お金がなくなれば、会社は倒産します。財務体質がいい会社というのは、お金をたくさんもっている会社のことです。お金がたくさんあり、借金のない会社が倒産することはありません。従って、財務体質がいい、キャッシュ・リッチの会社は、投資したお金が、紙くずになってしまうリスクが小さいということになります。

財務体質の見方

会社の財務体質を表す指標として、自己資本比率があります。これは、高ければ高い程、財務体質がいいということになります。もちろん、借入により、調達したお金を成長投資に用いることは、会社にとっては、必要ですが、借入の比率が大きくなると、支払利息も大きくなり、借入金を返すために、また、借入れするという負の連鎖にも、なり兼ねません。

また、フリー・キャッシュ・フローという指標があり、これは、企業が営業活動で得たキャッシュ・フローから、通常サイクルの投資を引いた、企業が自由に使うことのできる余剰資金です。このフリー・キャッシュ・フローの大きさが、企業がお金を稼ぐ力と言えます。

株主還元について

しかし、会社の内部にお金を貯め込んでいるだけでは、企業は成長しませんし、株主からの期待に応えることにはなりません。企業の株主還元の方法として、大きく2つあり、配当金を支払う方法と、自社の株式を買うという方法です。

配当金について、株主は、配当利回り(投資額について、どれだけの比率で配当が得られるか)を、最も気にしており、配当利回りが高さは、企業の財務体質がいいことを表します。しかし、配当より、成長性を重視する場合は、配当金へ支出より、会社は、成長投資に多くの資金を充てます。

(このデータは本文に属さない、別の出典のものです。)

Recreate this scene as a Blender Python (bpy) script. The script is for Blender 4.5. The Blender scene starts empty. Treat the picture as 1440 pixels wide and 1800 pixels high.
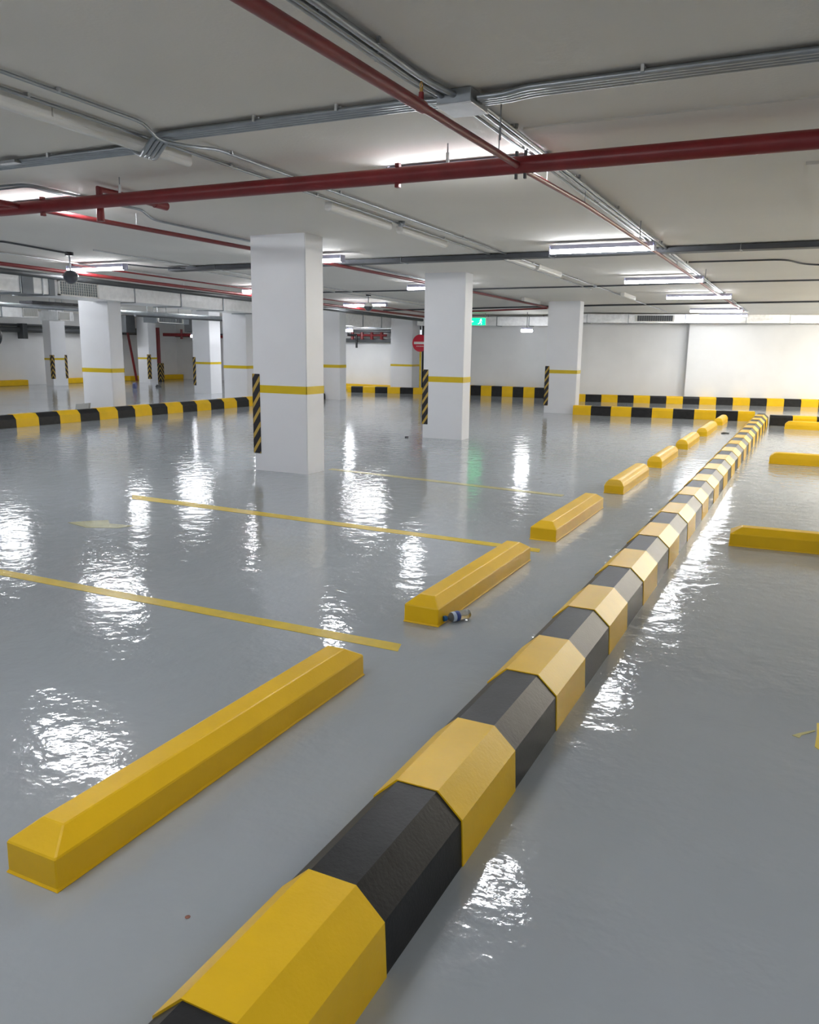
import bpy, bmesh, math, random
from mathutils import Vector, Matrix
random.seed(7)
S = bpy.context.scene
COL = S.collection
PI = math.pi

# ------------------------------------------------------------------ camera
F_PX, YAW, PITCH, ROLL, EYE = 1435.7, .4538, .2001, -.0138, 1.58
cam_d = bpy.data.cameras.new('camera'); cam = bpy.data.objects.new('camera', cam_d); COL.objects.link(cam)
cy, sy, cp, sp = math.cos(YAW), math.sin(YAW), math.cos(PITCH), math.sin(PITCH)
fw = Vector((-sy*cp, cy*cp, -sp)); rt = Vector((cy, sy, 0)); dn = fw.cross(rt)
cr, sr = math.cos(ROLL), math.sin(ROLL)
r2 = cr*rt + sr*dn; d2 = -sr*rt + cr*dn
m = Matrix((r2, -d2, -fw)).transposed().to_4x4(); m.translation = Vector((0, 0, EYE))
cam.matrix_world = m
cam_d.sensor_fit = 'HORIZONTAL'; cam_d.sensor_width = 36; cam_d.lens = F_PX*36/1440
cam_d.clip_start = .05; cam_d.clip_end = 200
S.camera = cam

# ------------------------------------------------------------------ world, light levels, exposure
W = bpy.data.worlds.new('world'); S.world = W; W.use_nodes = True
W.node_tree.nodes['Background'].inputs[0].default_value = (.8, .85, .9, 1)
W.node_tree.nodes['Background'].inputs[1].default_value = .2
LAMP_COOL = 13.0
FILL_WARM = 38.0  # strength of the added warm lamps on the right
S.view_settings.view_transform = 'Standard'; S.view_settings.look = 'None'
S.view_settings.exposure = 2.4; S.view_settings.gamma = 1; S.view_settings.use_curve_mapping = False
S.cycles.use_denoising = True
S.cycles.max_bounces = 10; S.cycles.diffuse_bounces = 6; S.cycles.glossy_bounces = 4
S.cycles.sample_clamp_indirect = 8; S.cycles.caustics_reflective = False; S.cycles.caustics_refractive = False

# ------------------------------------------------------------------ materials
def mat(name, color, rough=.5, metal=0, var=.06, vscale=3, bump=0, bscale=60, coat=0, emit=None, estr=0, spec=.5, trans=0):
    m = bpy.data.materials.new(name); m.use_nodes = True
    nt = m.node_tree; b = nt.nodes['Principled BSDF']
    b.inputs['Roughness'].default_value = rough; b.inputs['Metallic'].default_value = metal
    b.inputs['Coat Weight'].default_value = coat; b.inputs['Specular IOR Level'].default_value = spec
    b.inputs['Transmission Weight'].default_value = trans
    tc = nt.nodes.new('ShaderNodeTexCoord')
    n = nt.nodes.new('ShaderNodeTexNoise'); n.inputs['Scale'].default_value = vscale; n.inputs['Detail'].default_value = 5
    nt.links.new(tc.outputs['Object'], n.inputs['Vector'])
    r = nt.nodes.new('ShaderNodeValToRGB')
    r.color_ramp.elements[0].position = .3; r.color_ramp.elements[1].position = .7
    r.color_ramp.elements[0].color = tuple(c*(1-var) for c in color)+(1,)
    r.color_ramp.elements[1].color = tuple(min(1, c*(1+var)) for c in color)+(1,)
    nt.links.new(n.outputs['Fac'], r.inputs['Fac']); nt.links.new(r.outputs['Color'], b.inputs['Base Color'])
    if bump:
        n2 = nt.nodes.new('ShaderNodeTexNoise'); n2.inputs['Scale'].default_value = bscale; n2.inputs['Detail'].default_value = 4
        nt.links.new(tc.outputs['Object'], n2.inputs['Vector'])
        bp = nt.nodes.new('ShaderNodeBump'); bp.inputs['Strength'].default_value = 1; bp.inputs['Distance'].default_value = bump
        nt.links.new(n2.outputs['Fac'], bp.inputs['Height']); nt.links.new(bp.outputs['Normal'], b.inputs['Normal'])
    if emit:
        b.inputs['Emission Color'].default_value = tuple(emit)+(1,); b.inputs['Emission Strength'].default_value = estr
    return m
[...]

このように、投資家は、株主還元と、成長投資のバランスを考慮しなければなりません。

ROEとは

最近、よく出てくる指標でROEというものがあります。これは、会社が株主が投資した額から、どれだけの利益を得ているかという、投資効率を表す指標です。日本企業は、持ち合い株式の慣行もあり、アメリカなどと比べて、ROEは低い水準にありますが、ROEの高い会社は、投資額を有効に活用している会社であり、投資家の評価も高くなります。

ROEを高めることは、企業側もお金の使い方が、より上手になることであり、より少ない資金で、より多くのキャッシュをもたらすような、事業を行うということです。

当然、これを高めるためには、事業戦略の巧拙だけでなく、生産性を向上させなければなりません。

デフレは解消されるのか

今の日本の金融政策は、デフレ脱却を目的としていますが、デフレ脱却のためには、生産性をより向上させ、従業員の給料を増やしていく必要があります。ただ、生産性向上のためには、より、多く知恵を使う必要があり、そのために、さらに、多くの時間を要し、なかなか生産性向上も平坦な道のりではありません。

これを解消するために、自社だけの知恵だけでなく、他社の知恵を利用するなど、より、オープンなイノベーションが必要です。また、より、多くの人々が投資に参加し、企業がより、多くの株主の声を取り入れることも必要です。

これらの相互作用によって、企業は、より、良い会社となり、投資が長期に渡り、報われることになるのです。